Первые несколько дней была еще надежда на то, что это быстро прекратится, как страшный сон. Но с каждым днем это все больше и больше походит на какой-то вязкий кошмар, болото.
О коллегах
Я ничего не слышала <про коллег, которые тоже уволились>. Может, что-то до меня не доходит, я не всю информацию получаю. Во всяком случае у меня таких данных нет. Мне известен только один конкретный случай <ухода коллег> — это Вадим Глузскер, мой коллега, наш собкор в Брюсселе. Один из таких столпов старого НТВ, один из корреспондентов, которые продолжали работать столько лет, уволился. Тоже спустя несколько дней после меня.
По большому счету я сама только недавно из всей этой истории вышла. Мне кажется, оценивать мотивы людей, которые остаются работать даже в таких условиях, я не в праве. У каждого свои причины. Но для меня это было невозможно. Я понимаю, что выходить каждый день, называть вторжение одной страны в другую и войну, которую она ведет не территории другой страны, «спецоперацией» для меня просто невозможно. А какими мотивами руководствуются другие люди, которые остаются работать и все-таки выполняют — я думаю, что все же очень тяжелую для них работу — я не знаю, не могу это оценивать.
О компромиссах
Это вопрос про сделку, на которую я и многие мои коллеги пошли, чтобы остаться. 2014-й был очень страшный, но если честно, когда ты идешь на вот эти маленькие уступки, тебе кажется, что происходят очень плохие вещи, но наверное, может быть получше.
Этот перескок был очень резкий, было ощущение, что все еще в рамках свободы и была надежда, что выровняется, и когда ты понемногу себе уступаешь, ты не замечаешь глубины падения. И просто в какой-то момент ты оказываешься лицом к лицу с этой картинкой, которую ты на выхлопе получаешь 24 февраля. Просыпаешься утром и понимаешь, что это цепочка маленьких шагов.
Очевидно, что все центральные каналы работали по одним и тем же методичкам. По одним и тем же темникам. Я, допустим, не получала доступ на специальные совещания, где эти методички раздавали, раздавали указания. Нам их только спускали, это не секрет, в общем. Это было и прежде, но просто в последние годы, когда стали закручивать гайки, это стало очень заметно, стало очень бросаться в глаза.
Были темы, по которым мы действительно мы несколько раз перепроверяли — «а действительно ли мы это не даем». Очевидно, мощные какие-то события, которые происходили.

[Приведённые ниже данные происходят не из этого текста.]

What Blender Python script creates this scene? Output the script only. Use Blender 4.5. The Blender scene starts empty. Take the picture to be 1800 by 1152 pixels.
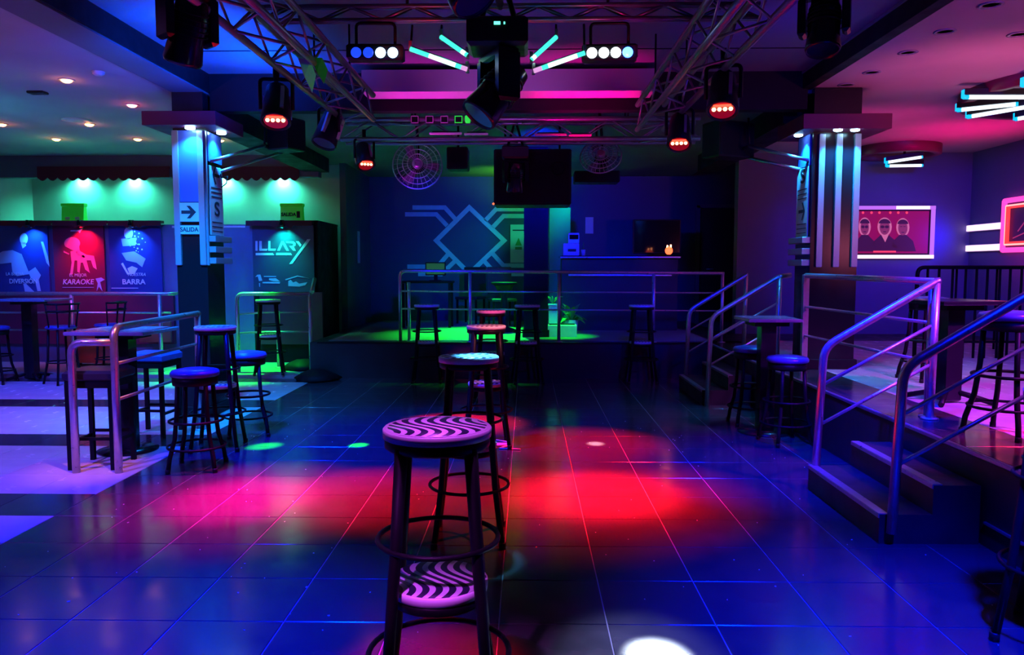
import bpy, bmesh, math, random
from mathutils import Vector, Matrix, Euler
R = math.radians
random.seed(7)
sc = bpy.context.scene
C = sc.collection

# ------------------------------------------------------------------ camera
CAMH, FPX = 1.475, 1360.0
PITCH = math.atan(105 / FPX)
YAW = math.atan(26 / FPX)
cd = bpy.data.cameras.new('camera')
cd.sensor_width = 36.0
cd.lens = FPX / 1800 * 36.0
cd.clip_start = 0.05
cam = bpy.data.objects.new('camera', cd)
C.objects.link(cam)
cam.location = (0, 0, CAMH)
cam.rotation_euler = (R(90) - PITCH, 0, YAW)
sc.camera = cam

# ------------------------------------------------------------------ world, exposure
sc.view_settings.view_transform = 'Standard'
sc.view_settings.look = 'None'
sc.view_settings.exposure = 0.15
sc.view_settings.gamma = 1.0
sc.view_settings.use_curve_mapping = False
sc.cycles.use_denoising = True
sc.cycles.max_bounces = 6
sc.cycles.diffuse_bounces = 3
sc.cycles.glossy_bounces = 3
sc.cycles.sample_clamp_indirect = 4.0
sc.cycles.caustics_reflective = False
sc.cycles.caustics_refractive = False
w = bpy.data.worlds.new('world')
sc.world = w
w.use_nodes = True
w.node_tree.nodes['Background'].inputs['Color'].default_value = (0.0, 0.0, 0.02, 1)
w.node_tree.nodes['Background'].inputs['Strength'].default_value = 0.15

# ------------------------------------------------------------------ club lamps, plus added washes and uplights without fixtures (tuned here)
def spot(name, loc, target, col, power, angle, blend=0.6, size=0.05, spec=None):
    d = bpy.data.lights.new(name, 'SPOT')
    d.color = col; d.energy = power; d.spot_size = R(angle); d.spot_blend = blend; d.shadow_soft_size = size
    if spec is not None: d.specular_factor = spec
    o = bpy.data.objects.new(name, d); C.objects.link(o)
    o.location = loc
    o.rotation_euler = (Vector(target) - Vector(loc)).to_track_quat('-Z', 'Y').to_euler()
    return o
def point(name, loc, col, power, size=0.05):
    d = bpy.data.lights.new(name, 'POINT')
    d.color = col; d.energy = power; d.shadow_soft_size = size
    o = bpy.data.objects.new(name, d); C.objects.link(o); o.location = loc
    return o
def area(name, loc, target, col, power, sx, sy):
    d = bpy.data.lights.new(name, 'AREA')
    d.shape = 'RECTANGLE'; d.size = sx; d.size_y = sy; d.color = col; d.energy = power
    o = bpy.data.objects.new(name, d); C.objects.link(o)
    o.location = loc
    o.rotation_euler = (Vector(target) - Vector(loc)).to_track_quat('-Z', 'Y').to_euler()
    return o
BLUE = (0.0, 0.006, 1.0)
VIOLET = (0.24, 0.06, 1.0)
CYAN = (0.02, 0.45, 1.0)
GREEN = (0.0, 1.0, 0.42)
PGREEN = (0.01, 1.0, 0.06)
RED = (1.0, 0.004, 0.02)
MAG = (1.0, 0.02, 0.32)
# added blue washes over the dance floor and the two sides, no fixtures
spot('added_wash', (-1.5, 1.6, 3.3), (-1.45, 2.75, 0), BLUE, 4600, 42, 1.0, 0.12)
spot('added_wash', (1.7, 1.8, 3.3), (1.65, 2.95, 0), BLUE, 5000, 46, 1.0, 0.12)
spot('added_wash', (-2.4, 2.8, 3.3), (-2.7, 4.2, 0), BLUE, 1200, 48, 1.0, 0.12)
spot('added_wash', (-2.5, 5.4, 3.3), (-1.55, 6.4, 0), BLUE, 3200, 54, 1.0, 0.12)
spot('added_wash', (1.9, 4.6, 3.3), (2.0, 5.6, 0.0), BLUE, 3200, 46, 1.0, 0.10)
spot('added_wash', (-2.7, 5.4, 3.3), (-3.3, 8.0, 0), (0.0, 0.20, 1.0), 1900, 56, 1.0, 0.12)
spot('added_wash', (2.60, 2.6, 3.15), (3.2, 6.4, 1.0), BLUE, 500, 80, 1.0, 0.12)
spot('added_wash', (4.8, 8.4, 3.1), (5.5, 12.0, 1.4), BLUE, 340, 72, 1.0, 0.12)
spot('added_wash', (4.0, 5.4, 3.0), (6.7, 8.8, 1.5), BLUE, 420, 90, 1.0, 0.12)
spot('added_wash', (-6.2, 8.4, 3.1), (-6.2, 10.4, 0.4), (0.0, 0.05, 1.0), 520, 86, 1.0, 0.12)
spot('added_wash', (-4.2, 9.2, 3.1), (-4.6, 11.6, 1.2), (0.0, 0.06, 1.0), 420, 60, 1.0, 0.12)
spot('added_wash', (0.2, 9.3, 3.0), (0.0, 14.4, 1.8), BLUE, 620, 80, 1.0, 0.12)
spot('added_wash', (-1.2, 7.0, 2.7), (-0.8, 10.35, 1.15), BLUE, 520, 32, 1.0, 0.10)
spot('added_wash', (1.5, 7.0, 2.7), (1.7, 10.35, 1.15), BLUE, 520, 34, 1.0, 0.10)
spot('added_violet', (-1.3, 7.7, 2.3), (-1.19, 8.45, 2.58), (0.8, 0.02, 0.9), 7, 50, 1.0, 0.03)  # added violet spot that colours the left fan, no lamp there
# added violet on left white tiles, wall panels and right tiles, no fixtures
spot('added_violet', (-4.2, 3.2, 3.1), (-4.5, 5.6, 0), (0.15, 0.05, 1.0), 1300, 76, 1.0, 0.10)
spot('added_violet', (-4.8, 6.4, 3.1), (-5.2, 7.9, 0), (0.13, 0.04, 1.0), 900, 76, 1.0, 0.10)
spot('added_violet', (-6.0, 9.6, 2.6), (-6.3, 11.5, 0.6), (0.7, 0.0, 1.0), 34, 80, 1.0, 0.10)
spot('red_light', (-5.6, 9.2, 2.4), (-6.2, 11.1, 0.4), (1.0, 0.10, 0.05), 60, 40, 1.0, 0.05)  # added red spot to brighten the wooden bench
spot('added_violet', (3.7, 3.4, 3.0), (3.6, 5.4, 0.48), (0.70, 0.04, 1.0), 1100, 70, 1.0, 0.10)
spot('red_light', (4.4, 3.6, 3.0), (3.05, 4.3, 0.48), RED, 900, 20, 0.5, 0.03)
spot('orange_light', (-2.2, 4.6, 3.2), (-3.2, 5.5, 0.0), (1.0, 0.22, 0.12), 300, 18, 1.0, 0.03)
# red and magenta pools from the truss heads
spot('red_light', (1.20, 5.2, 2.40), (0.48, 4.98, 0), RED, 1500, 54, 1.0, 0.05)
spot('red_light', (1.20, 5.2, 2.40), (0.48, 4.98, 0), RED, 2600, 40, 1.0, 0.05)
spot('red_light', (1.20, 5.2, 2.40), (0.48, 4.98, 0), RED, 9000, 30, 1.0, 0.05)
spot('red_light', (1.22, 6.6, 2.40), (0.50, 6.40, 0), RED, 2600, 36, 1.0, 0.05)
spot('red_light', (-1.50, 7.5, 2.45), (-0.65, 7.25, 0), RED, 9000, 27, 1.0, 0.05)
spot('red_light', (-1.70, 5.5, 2.45), (-1.80, 4.85, 0), MAG, 1800, 46, 1.0, 0.05)
spot('red_light', (-1.70, 5.5, 2.45), (-1.80, 4.85, 0), (1.0, 0.0, 0.22), 6000, 27, 1.0, 0.05)
spot('red_light', (-1.50, 5.6, 2.45), (-1.00, 4.95, 0), RED, 3200, 34, 1.0, 0.05)
spot('red_light', (-0.6, 4.0, 3.0), (-0.35, 2.75, 0), RED, 2200, 14, 1.0, 0.05)
# small green laser dots
spot('green_light', (-0.6, 7.9, 2.9), (-1.40, 6.33, 0), PGREEN, 26000, 3.0, 1.0, 0.01)
spot('green_light', (-0.6, 7.9, 2.9), (-2.17, 6.28, 0), PGREEN, 22000, 4.4, 1.0, 0.01)
spot('white_light', (0.52, 5.0, 2.75), (0.58, 6.42, 0), (1.0, 0.35, 0.45), 14000, 3.0, 0.9, 0.02)
spot('added_violet', (-0.9, 0.2, 2.6), (-0.255, 2.26, 0.50), (0.62, 0.07, 1.0), 420, 9, 0.6, 0.05)  # added violet spot from the front for the near stool's shelf
# white pool near the lens and white on the second stool
spot('white_light', (0.52, 5.0, 2.75), (0.50, 2.83, 0), (0.75, 0.88, 1.0), 80000, 4.6, 1.0, 0.03)
spot('white_light', (0.52, 5.0, 2.75), (0.42, 2.80, 0), (0.40, 0.42, 1.0), 1700, 13, 1.0, 0.05)
spot('white_light', (-0.28, 4.6, 2.3), (-0.26, 4.15, 1.0), (0.08, 0.5, 1.0), 1100, 12, 0.8, 0.03)
spot('added_violet', (-0.30, 2.0, 3.3), (-0.27, 2.29, 0.8), (0.62, 0.07, 1.0), 420, 11, 0.6, 0.08)  # added violet spot over the nearest stool, no fixture
spot('red_light', (0.6, 5.3, 2.7), (-0.34, 6.35, 0.9), (1.0, 0.22, 0.3), 360, 14, 0.7, 0.04)
spot('red_light', (0.6, 5.3, 2.7), (-0.36, 8.6, 0.95), (1.0, 0.08, 0.3), 700, 7, 0.7, 0.04)
# added blue spots aimed up at the central ceiling, no lamp bodies
spot('added_blue_uplight', (-2.45, 5.9, 2.75), (-2.6, 6.2, 3.41), (0.0, 0.06, 1.0), 240, 140, 1.0, 0.1)
spot('added_blue_uplight', (-2.3, 6.9, 2.75), (-2.5, 7.1, 3.41), (0.0, 0.06, 1.0), 240, 140, 1.0, 0.1)
spot('added_blue_uplight', (1.9, 5.9, 2.6), (2.0, 6.4, 3.41), BLUE, 16, 140, 1.0, 0.1)
spot('added_blue_uplight', (-0.2, 5.4, 2.6), (-0.2, 6.2, 3.41), BLUE, 14, 140, 1.0, 0.1)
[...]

Есть вещи, которые выходят не только во всероссийское, но еще и в международное поле, и мы просто на эту тему никак не говорим — конечно, это вызывало у нас вопросы.
Были неочевидные, не объяснимые для меня вещи. Не связанные, наверное, с политикой, которые были не разрешены в прайме.
Про Овсянникову
<Поступок Марины Овсянниковой> — это абсолютное потрясение, совершенно точно. Я много разговаривала со своими коллегами, все примерно одинаково оценивают, и чаще других звучит слово «подвиг».
Это совершенно невероятная площадка для того, чтобы выразить свою гражданскую позицию. Она, безусловно, невероятна. Воспользоваться эфиром Первого канала — это невероятное выражение своей позиции. Невероятный выбор точки, выбор аудитории. Это чистое восхищение, конечно.
Об отъезде из России
Почему я уехала из России? Хороший вопрос, у меня на него довольно смешной ответ. Мы полгода назад с дочерью начали говорить о том, что в этом году я ее обязательно вывезу к морю. Были истории, связанные с невозможностью выехать. Они в основном касались пандемии. И я подумала, что в этом году надо обязательно вывезти ребенка. Потом — в последнюю неделю перед моим выездом — стали происходить какие-то вещи… Пошли слухи, что закроют границы. И тогда я подумала, что, во-первых, мне надо выполнить обещание перед собственным ребенком. А во-вторых, если это будет неправдой, я вернуться всегда успею. Что делать в России дальше?
Это все было каким-то спонтанным решением, на которое налипло множество причин одновременно. Я понимала, что протяни я еще немного — не будет у моего ребенка никакого моря. Хотя это, конечно, на фоне войны с Украиной звучит совершенно идиотски, ужасно, цинично, наверное. Но по факту — так.
Это, наверное, было очень эмоциональным решением.
О том, что не исправить словами
Что бы я сказала украинским матерям? Я бы сказала фразу, которая вряд ли что-то как-то эту ситуацию… Это очень сложно. Я бы конечно, сказала: «Простите нас».
Я понимаю, что это никого не спасет.
Все, что произошло — это надолго. Повлияет не только на нас, но и на наших детей, и на наших внуков. Словами ничего не исправить.